Dunque oggi era questione di coerenza – niente più: questo istituto parlamentare è una specie di ‘cartellino giallo’ non vincolante – e memoria politica. Oltre i giochi di palazzo: per Kaag il ministero degli Esteri – già una fugace presenza ad interim nel 2018 – rappresenta il coronamento di un lungo cursus honorum diplomatico, passato per il World economic forum e le missioni Onu in medio oriente, la sua seconda terra. Facile allora intravedere lo smacco: “Durante la caotica evacuazione dall’Afghanistan molte cose sono andate storte”, ha riconosciuto il ministro, che pure aveva dovuto fare i conti con l’ostile reazione degli olandesi ai centri di accoglienza per rifugiati – a fine agosto, nei dintorni di Utrecht, fu necessario l’intervento delle forze dell’ordine.

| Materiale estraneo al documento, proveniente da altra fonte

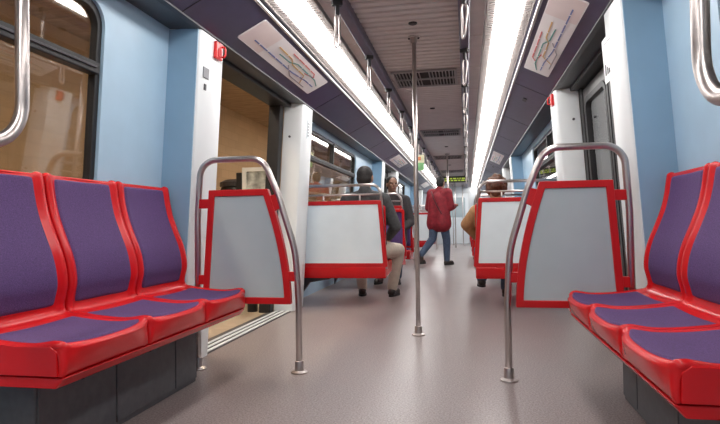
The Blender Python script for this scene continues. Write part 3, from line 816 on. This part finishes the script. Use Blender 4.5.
    o.cone(c+V(-.09, 0, .01), .122*k, c+V(.09, 0, .01), .122*k); o.cone(c+V(-.075, 0, 0), .125*k, pv+V(-.085, 0, .02), .125*k); o.cone(c+V(.075, 0, 0), .125*k, pv+V(.085, 0, .02), .125*k)
    o.cone(sl, .076*k, c+V(-.08, 0, .02), .11*k); o.cone(sr, .076*k, c+V(.08, 0, .02), .11*k)
    o.cone(Vector(J['neck'])+V(0, 0, -.03), .075, c+V(0, 0, .05), .12*k); o.cone(Vector(J['neck'])+V(0, -.015, .02), .066, Vector(J['neck'])+V(0, -.01, -.04), .082)
    for q in 'lr':
        o.cone(Vector(J['neck'])+V(0, 0, -.03), .07, J['shoulder_'+q], .074*k); o.cone(J['shoulder_'+q], .074*k, J['elbow_'+q], .060*k); o.cone(J['elbow_'+q], .060*k, Vector(J['wrist_'+q]), .043*k)
    if coat_len:
        for x in (-.09, 0, .09): o.cone(pv+V(x, 0, .02), .128*k, pv+V(x*1.1, 0, -coat_len), .135*k)
    remesh(o, 'coat', coat, t, .011, 5)
    if hem is not None:
        MB().grid(lambda a, bb: (pv.x+math.cos(a*2*PI)*(.205+.012*bb), pv.y+math.sin(a*2*PI)*(.150+.012*bb), pv.z-.075+.07*bb+.008*math.sin(a*22)), 40, 4).build('shirt_hem', hem, t, smooth=True, solid=(.006, 0))
    # trousers and shoes
    o = MB()
    for q in 'lr':
        hi, kn, an = (Vector(J[n+q]) for n in ('hip_', 'knee_', 'ankle_'))
        o.cone(pv, .118, hi, .103); o.cone(hi, .103, kn, .076); o.cone(kn, .076, an+V(0, 0, .015), .057)
    remesh(o, 'trousers', legs, t, .010, 4)
    for q in 'lr':
        an, to = Vector(J['ankle_'+q]), Vector(J['toe_'+q]); f = (to-an); f.z = 0; f.normalize()
        w = V(-f.y, f.x, 0); rt = Matrix.Rotation(math.atan2(-f.x, f.y), 3, 'Z'); base = to.z-.028
        o = MB(); o.cone(an+V(0, 0, -.01), .044, V(an.x, an.y, base+.045)-f*.03, .043); o.cone(V(an.x, an.y, base+.045)-f*.03, .040, to+V(0, 0, .012), .040); o.cone(to-f*.04+V(0, 0, .01), .042, to+f*.03, .030)
        so = remesh(o, 'shoe', M['shoe'], t, .008, 3)
        s2 = MB()
        L0 = V(an.x, an.y, 0)-f*.075; L1 = V(to.x, to.y, 0)+f*.065; cen = (L0+L1)/2; hl = (L1-L0).length/2
        s2.prism([(cen.x+f.x*hl*math.cos(a)+w.x*.046*math.sin(a), cen.y+f.y*hl*math.cos(a)+w.y*.046*math.sin(a)) for a in [2*PI*i/24 for i in range(24)]], base-.002, base+.018, lambda p, z: (p[0], p[1], z))
        s2.build('sole', M['sole'], so)
    return t

def sitting(h=1.375, spread=.15, elbow=.30, fwd=.50, foot=.55):
    k = h-1.375
    J = dict(pelvis=(0, .02, .545), chest=(0, -.005, .90+k*.6), neck=(0, -.005, 1.105+k), head=(0, .02, 1.258+k), curl=.7)
    for s, L in ((-1, 'l'), (1, 'r')):
        J['shoulder_'+L] = (s*.185, -.005, 1.03+k); J['elbow_'+L] = (s*elbow, .04, .76+k*.6); J['wrist_'+L] = (s*.14, .26, .66+k*.4)
        J['hip_'+L] = (s*.10, .03, .53); J['knee_'+L] = (s*(spread+.02), fwd, .50); J['ankle_'+L] = (s*spread, foot, .085); J['toe_'+L] = (s*(spread+.02), foot+.13, .03)
        J['hand_'+L] = (-s*.35, .9, -.25)
    return J
# man with the grey jacket on the left, back to us
J = sitting(1.385, .15, .29, .50, .56)
J['elbow_r'] = (.295, .06, .77); J['knee_r'] = (.27, .46, .51); J['ankle_r'] = (.19, .54, .085); J['toe_r'] = (.22, .67, .03); J['wrist_r'] = (.20, .26, .66); J['hip_r'] = (.13, .03, .53)
person((-.655, 5.60, 0), 0, 'person with short dark hair, grey jacket and khaki trousers seated with back to camera', J, M['skin_tan'], M['jacket'], M['khaki'], M['hair_dark'], 'short', (-.25, 0), hem=M['shirt'], bulk=1.02)
# person in a tan coat on the right, back to us
J = sitting(1.245, .12, .27, .50, .62)
J['toe_l'] = (-.14, .86, .12); J['ankle_l'] = (-.13, .72, .17)
J['elbow_l'] = (-.285, .05, .78)
person((.635, 5.62, 0), 0, 'person with curly auburn hair in a tan coat seated behind the right white board', J, M['skin_tan'], M['tancoat'], M['jeans'], M['hair_brown'], 'curly', (.2, 0))
# person facing us on the left
J = sitting(1.475, .12, .27, .46, .52)
person((-.69, 7.98, 0), PI, 'person with dark hair in a dark coat seated on the left, facing the camera', J, M['skin_dark'], M['darkcoat'], M['jeans'], M['hair_dark'], 'short', (.45, 0))
# walker in the red coat
J = dict(pelvis=(0, 0, .90), chest=(0, .03, 1.22), neck=(0, .04, 1.42), head=(0, .075, 1.565), curl=.9,
         shoulder_l=(-.19, .03, 1.37), shoulder_r=(.19, .03, 1.37), elbow_l=(-.26, .02, 1.09), elbow_r=(.24, .06, 1.09), wrist_l=(-.20, .22, 1.02), wrist_r=(.17, .26, 1.12),
         hand_l=(.2, .9, .1), hand_r=(-.1, .9, .4),
         hip_l=(-.095, 0, .88), hip_r=(.095, 0, .88), knee_l=(-.11, -.06, .50), knee_r=(.10, .10, .48), ankle_l=(-.12, -.40, .20), ankle_r=(.10, .10, .085), toe_l=(-.12, -.34, .07), toe_r=(.11, .235, .03))
w = person((-.17, 10.75, 0), -math.radians(34), 'person walking in a long crimson coat and blue jeans beside the aisle pole', J, M['skin_tan'], M['redcoat'], M['jeans'], M['hair_dark'], 'short', (.1, 0), coat_len=.12, bulk=1.18)
MB().tube([(-.10, -.085, 1.40), (-.03, -.125, 1.28), (.06, -.135, 1.12), (.15, -.125, .98), (.19, -.03, .92)], .014, 8).build('bag_strap', M['strapcloth'], w, smooth=True)

# ------------------------------------------------------------------ station on the left, tunnel on the right
struct(MB().box(-5.2, -1.40, -14, 36, -.16, -.04).build('floor_platform', M['platfloor']), 'tan stone platform outside the left doors')
struct(MB().box(-5.3, -5.2, -14, 36, -.1, 4.2).build('wall_platform', M['tile']), 'tan station wall beyond the platform')
struct(MB().box(-5.2, -1.6, -14, 36, 3.6, 3.7).build('ceiling_platform', M['platceil']), 'brown station ceiling over the platform')
struct(MB().box(2.5, 2.6, -14, 36, -.6, 4).build('wall_tunnel', M['tunnel']), 'dark tunnel wall outside the right windows')
struct(MB().box(1.45, 2.5, -14, 36, -.7, -.6).build('floor_tunnel', M['tunnel']), 'dark track bed outside the right wall')
for i, y in enumerate((-6, -1, 4, 9, 14, 19, 24)):  # glowing lamps added out of view to brighten the platform and station wall
    t = thing('fill_lamp', f'added fill lamp over the platform, number {order[i]} along', 'light', (-2.2, y, 3.58), 0, 'added fill lamps over the platform')
    t['label'] = 'added warm fill lamp under the station ceiling, out of view'
    MB().box(-.10, .10, -.9, .9, -.03, .02).build('lamp_body', M['alu'], t)
    MB().box(-.08, .08, -.87, .87, -.042, -.03).build('lamp_tube', STL if 'STL' in globals() else M.setdefault('stl', emit('fill_lamp_glow', (1, .84, .64), 95.0)), t)
t = thing('poster_stand', 'white framed poster stand on the platform seen through the left doorway', 'poster stand', (-2.16, 6.6, -.04), 0)
fr = MB(); ring_prism(fr, rrect(-.22, .22, .55, 1.56, .01), rrect(-.17, .17, .60, 1.51, .01), -.05, .05, lambda p, q: (p[0], q, p[1])); fr.build('stand_frame', M['kiosk_white'], t)
MB().prism(rrect(-.18, .18, .59, 1.52, .01), -.03, .03, lambda p, q: (p[0], q, p[1])).build('poster', M['poster'], t)
MB().box(-.30, -.225, -.05, .15, 0, 1.50).build('stand_post', M['black'], t, bevel=.01)
MB().box(-.20, .20, -.04, .04, 0, .55).build('stand_base', M['black'], t, bevel=.01)
t = thing('platform_bin', 'dark bin on the platform low in the left doorway', 'bin', (-2.9, 7.6, -.04), 0)
MB().lathe([(.19, 0), (.21, .04), (.23, 1.36), (.20, 1.42), (.19, 1.36), (.17, .06)], (0, 0, 0), 24).build('bin_body', M['black'], t, smooth=False, bevel=.004)
MB().lathe([(.24, 1.40), (.24, 1.46), (.16, 1.50), (.12, 1.50)], (0, 0, 0), 24).build('bin_rim', M['darkmetal'], t)
t = thing('platform_bollard', 'short dark post on the platform just outside the left doorway', 'bollard', (-1.72, 5.2, -.04), 0)
MB().lathe([(.05, 0), (.05, .30), (.045, .33), (.02, .345)], (0, 0, 0), 18).build('bollard_post', M['black'], t)

# ------------------------------------------------------------------ world, camera, colour
w = bpy.data.worlds.new('world'); SC.world = w; w.use_nodes = True
w.node_tree.nodes['Background'].inputs[0].default_value = (.05, .042, .035, 1); w.node_tree.nodes['Background'].inputs[1].default_value = .5
cam = bpy.data.cameras.new('camera'); co = bpy.data.objects.new('camera', cam); COL.objects.link(co)
cam.sensor_width = 36; cam.lens = 560/720*36; cam.clip_start = .02; cam.clip_end = 200
a_, p_, r_ = .18848, .02142, .014           # turned left, tipped up a little, and rolled a little
co.matrix_world = Matrix.Translation((.355, 0, .80)) @ Matrix.Rotation(a_, 4, 'Z') @ Matrix.Rotation(PI/2+p_, 4, 'X') @ Matrix.Rotation(-r_, 4, 'Z')
SC.camera = co
vs = SC.view_settings; vs.view_transform = 'Standard'; vs.look = 'None'; vs.gamma = 1; vs.exposure = 0; vs.use_curve_mapping = False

E a nulla sono valsi i 10 milioni di euro stanziati dai Paesi Bassi per l’Afghanistan Humanitarian Fund: circa un sesto della cifra promessa dagli Stati Uniti, ma con meno di un ventesimo del pil.

 

Così la carta delle dimissioni vale doppio: Kaag è l’unico ministro degli Esteri nell’Unione europea a pagare per la crisi afghana. Una scelta ammirata, negli ambienti dei Democraten 66. E potrebbe garantire un ritorno anche fra l’elettorato. Del resto, sull’immagine della leader integerrima all’interno dell’Olanda traffichina sta spingendo Kaag in persona: “Trovo democraticamente impuro e poco credibile dibattere su un bilancio a cui ho contribuito come ministro”, ha twittato ieri, annunciando che per il Budget day di giovedì sarà Rob Jetten il presidente ad interim alla camera per conto di D66.

E il governo? Ora la grande incognita è capire cosa succederà attorno a Rutte. Dopo il dietrofront dei due ministri il premier ha smorzato i toni, minimizzando all’inverosimile: “I rapporti tra me e Sigrid Kaag sono molto migliorati. Anche se nelle ultime settimane c’è stata qualche seccatura”. Fra le righe, c’era un invito alla tenuta di De Zwaluwenberg: un cottage nei dintorni di Hilversum già teatro di delicati incontri della classe dirigente olandese. E arriviamo al weekend, le prove per un nuovo triumvirato tra i leader dei principali partiti di governo: Rutte, Kaag e il democristiano Wopke Hoekstra, ex ministro delle Finanze. Ma oltre alla distensione bucolica e al bon ton di circostanza, l’incontro si è risolto in un nulla di fatto. La situazione resterà in standby almeno per una settimana. E mentre Rutte continua a parlare di “atmosfera eccellente”, il mediatore del meeting Johan Remkes ha ammesso che “le dimissioni di Kaag e Bijleveld hanno causato molto dolore politico: non siamo sicuri che le parti vogliano continuare insieme”.

Per questo la posizione più comoda è quella di Kaag: senza più cariche, uscita dall’esecutivo con stile e con potere contrattuale per definire le condizioni future. Se si andrà avanti con un rimpasto, i D66 otterranno più spazio all’Aia. Se invece sarà stallo a oltranza, si potrebbe arrivare allo scenario più improbabile: l’ultima volta le urne sorrisero all’outsider. Anche oggi Sigrid conta di non farsi male.